▶ _WORK TO DO_
Go over the listing below line by line and tally those containing "scene". Give only the tally.

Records
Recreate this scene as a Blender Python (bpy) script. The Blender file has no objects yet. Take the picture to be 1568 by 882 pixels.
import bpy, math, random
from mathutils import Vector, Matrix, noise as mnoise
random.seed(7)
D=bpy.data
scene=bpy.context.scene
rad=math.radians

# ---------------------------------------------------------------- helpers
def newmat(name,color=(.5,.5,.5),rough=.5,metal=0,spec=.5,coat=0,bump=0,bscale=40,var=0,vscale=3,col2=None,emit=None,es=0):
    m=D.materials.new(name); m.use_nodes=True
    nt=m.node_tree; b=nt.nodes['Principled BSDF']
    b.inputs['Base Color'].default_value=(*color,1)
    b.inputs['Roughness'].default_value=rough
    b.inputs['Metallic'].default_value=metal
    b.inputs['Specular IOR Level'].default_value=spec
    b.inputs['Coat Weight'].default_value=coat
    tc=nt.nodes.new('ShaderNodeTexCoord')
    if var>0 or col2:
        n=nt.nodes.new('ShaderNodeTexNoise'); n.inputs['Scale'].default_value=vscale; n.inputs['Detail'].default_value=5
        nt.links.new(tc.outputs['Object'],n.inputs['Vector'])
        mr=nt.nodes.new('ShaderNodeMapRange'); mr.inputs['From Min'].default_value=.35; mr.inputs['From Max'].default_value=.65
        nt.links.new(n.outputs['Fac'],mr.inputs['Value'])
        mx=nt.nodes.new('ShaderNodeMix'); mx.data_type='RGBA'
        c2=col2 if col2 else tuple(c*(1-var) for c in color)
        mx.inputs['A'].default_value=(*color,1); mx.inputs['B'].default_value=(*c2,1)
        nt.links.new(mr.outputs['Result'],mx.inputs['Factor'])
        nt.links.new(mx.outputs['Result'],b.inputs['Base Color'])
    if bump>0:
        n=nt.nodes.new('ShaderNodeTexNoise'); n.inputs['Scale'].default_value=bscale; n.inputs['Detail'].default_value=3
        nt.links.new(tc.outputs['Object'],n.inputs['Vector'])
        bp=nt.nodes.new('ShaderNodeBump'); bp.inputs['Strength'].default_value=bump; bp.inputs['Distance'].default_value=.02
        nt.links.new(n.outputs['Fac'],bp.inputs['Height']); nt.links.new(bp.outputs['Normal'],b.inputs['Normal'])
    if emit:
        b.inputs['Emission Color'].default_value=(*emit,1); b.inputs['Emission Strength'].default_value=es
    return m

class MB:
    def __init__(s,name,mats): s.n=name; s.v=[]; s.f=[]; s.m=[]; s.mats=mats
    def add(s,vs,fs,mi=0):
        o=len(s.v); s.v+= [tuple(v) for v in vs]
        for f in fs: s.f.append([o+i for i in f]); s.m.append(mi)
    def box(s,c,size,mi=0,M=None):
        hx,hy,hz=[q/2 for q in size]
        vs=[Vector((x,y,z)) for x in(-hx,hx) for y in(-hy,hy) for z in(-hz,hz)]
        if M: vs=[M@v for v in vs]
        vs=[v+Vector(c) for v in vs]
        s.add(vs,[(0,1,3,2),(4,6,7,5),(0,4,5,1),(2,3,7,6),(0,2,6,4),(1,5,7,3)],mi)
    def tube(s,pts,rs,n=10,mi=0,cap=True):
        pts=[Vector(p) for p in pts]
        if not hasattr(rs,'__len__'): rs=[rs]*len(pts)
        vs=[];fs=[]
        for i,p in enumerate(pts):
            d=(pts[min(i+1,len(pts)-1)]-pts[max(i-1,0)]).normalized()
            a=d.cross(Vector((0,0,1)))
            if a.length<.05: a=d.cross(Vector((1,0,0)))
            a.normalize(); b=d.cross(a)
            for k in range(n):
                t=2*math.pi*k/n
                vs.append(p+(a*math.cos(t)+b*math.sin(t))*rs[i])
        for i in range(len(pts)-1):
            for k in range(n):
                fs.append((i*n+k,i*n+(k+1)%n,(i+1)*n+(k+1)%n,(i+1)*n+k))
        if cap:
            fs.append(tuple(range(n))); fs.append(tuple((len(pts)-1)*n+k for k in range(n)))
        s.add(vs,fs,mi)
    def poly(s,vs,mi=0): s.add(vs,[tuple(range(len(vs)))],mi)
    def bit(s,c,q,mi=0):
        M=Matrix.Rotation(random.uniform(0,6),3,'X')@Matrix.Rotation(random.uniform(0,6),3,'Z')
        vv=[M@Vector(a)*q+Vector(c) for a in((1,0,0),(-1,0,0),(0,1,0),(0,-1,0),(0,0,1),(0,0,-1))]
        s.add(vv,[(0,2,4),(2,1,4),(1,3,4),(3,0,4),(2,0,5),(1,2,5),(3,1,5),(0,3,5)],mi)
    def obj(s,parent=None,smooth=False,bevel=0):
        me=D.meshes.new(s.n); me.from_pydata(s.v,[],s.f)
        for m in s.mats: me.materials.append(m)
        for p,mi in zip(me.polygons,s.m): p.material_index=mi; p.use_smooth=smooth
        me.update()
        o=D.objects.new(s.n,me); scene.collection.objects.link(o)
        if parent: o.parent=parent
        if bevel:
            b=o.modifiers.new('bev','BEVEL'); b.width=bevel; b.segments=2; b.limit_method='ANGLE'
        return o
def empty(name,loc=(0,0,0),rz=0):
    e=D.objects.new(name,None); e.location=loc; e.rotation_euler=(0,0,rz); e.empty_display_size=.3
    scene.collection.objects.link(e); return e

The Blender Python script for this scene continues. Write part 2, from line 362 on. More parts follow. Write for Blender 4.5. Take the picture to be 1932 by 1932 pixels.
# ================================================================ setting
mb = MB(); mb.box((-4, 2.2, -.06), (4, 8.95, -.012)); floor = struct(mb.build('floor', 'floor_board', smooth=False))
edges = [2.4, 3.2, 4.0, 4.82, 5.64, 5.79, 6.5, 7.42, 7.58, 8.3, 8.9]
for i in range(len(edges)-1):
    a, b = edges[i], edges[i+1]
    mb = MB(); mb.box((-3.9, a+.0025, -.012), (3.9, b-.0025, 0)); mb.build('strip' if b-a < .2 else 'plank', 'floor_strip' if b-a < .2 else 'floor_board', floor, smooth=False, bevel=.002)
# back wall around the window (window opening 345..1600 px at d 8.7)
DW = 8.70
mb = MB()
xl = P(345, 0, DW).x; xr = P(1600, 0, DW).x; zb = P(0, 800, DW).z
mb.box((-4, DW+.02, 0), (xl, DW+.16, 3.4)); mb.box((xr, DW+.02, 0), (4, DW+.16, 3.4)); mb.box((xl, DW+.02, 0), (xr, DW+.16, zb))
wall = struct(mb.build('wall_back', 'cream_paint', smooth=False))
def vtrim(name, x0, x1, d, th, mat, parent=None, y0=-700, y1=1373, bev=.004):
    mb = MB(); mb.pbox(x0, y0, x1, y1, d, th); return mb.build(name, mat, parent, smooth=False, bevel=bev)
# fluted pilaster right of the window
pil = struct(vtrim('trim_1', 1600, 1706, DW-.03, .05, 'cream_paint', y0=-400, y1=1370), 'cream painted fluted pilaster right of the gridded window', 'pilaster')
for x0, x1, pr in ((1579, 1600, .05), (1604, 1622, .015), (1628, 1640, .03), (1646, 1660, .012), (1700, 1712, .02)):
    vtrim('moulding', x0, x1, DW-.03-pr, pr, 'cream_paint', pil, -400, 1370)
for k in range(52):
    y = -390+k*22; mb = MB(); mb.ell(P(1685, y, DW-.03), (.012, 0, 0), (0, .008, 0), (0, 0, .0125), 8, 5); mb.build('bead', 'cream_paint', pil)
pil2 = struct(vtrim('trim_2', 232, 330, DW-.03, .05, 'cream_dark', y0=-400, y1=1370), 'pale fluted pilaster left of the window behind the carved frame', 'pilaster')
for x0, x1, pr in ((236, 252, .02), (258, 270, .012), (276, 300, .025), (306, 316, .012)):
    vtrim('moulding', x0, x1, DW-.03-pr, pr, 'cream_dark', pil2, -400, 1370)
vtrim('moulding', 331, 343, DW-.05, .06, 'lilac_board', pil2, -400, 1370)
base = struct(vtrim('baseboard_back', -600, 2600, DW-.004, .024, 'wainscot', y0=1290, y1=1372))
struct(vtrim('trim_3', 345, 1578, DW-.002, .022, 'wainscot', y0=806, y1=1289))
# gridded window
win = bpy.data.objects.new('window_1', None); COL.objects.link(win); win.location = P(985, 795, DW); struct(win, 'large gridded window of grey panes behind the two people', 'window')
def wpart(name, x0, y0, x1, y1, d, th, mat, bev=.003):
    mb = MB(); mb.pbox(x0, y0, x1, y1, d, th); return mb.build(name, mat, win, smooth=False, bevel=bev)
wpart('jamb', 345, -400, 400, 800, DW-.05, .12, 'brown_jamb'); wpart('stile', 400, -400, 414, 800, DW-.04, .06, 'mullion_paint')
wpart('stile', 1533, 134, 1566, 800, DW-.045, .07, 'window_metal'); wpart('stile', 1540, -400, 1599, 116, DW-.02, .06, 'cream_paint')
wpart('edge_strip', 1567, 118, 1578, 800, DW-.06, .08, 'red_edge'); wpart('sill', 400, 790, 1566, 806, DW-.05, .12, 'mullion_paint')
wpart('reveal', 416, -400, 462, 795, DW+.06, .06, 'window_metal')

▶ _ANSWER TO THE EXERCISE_
5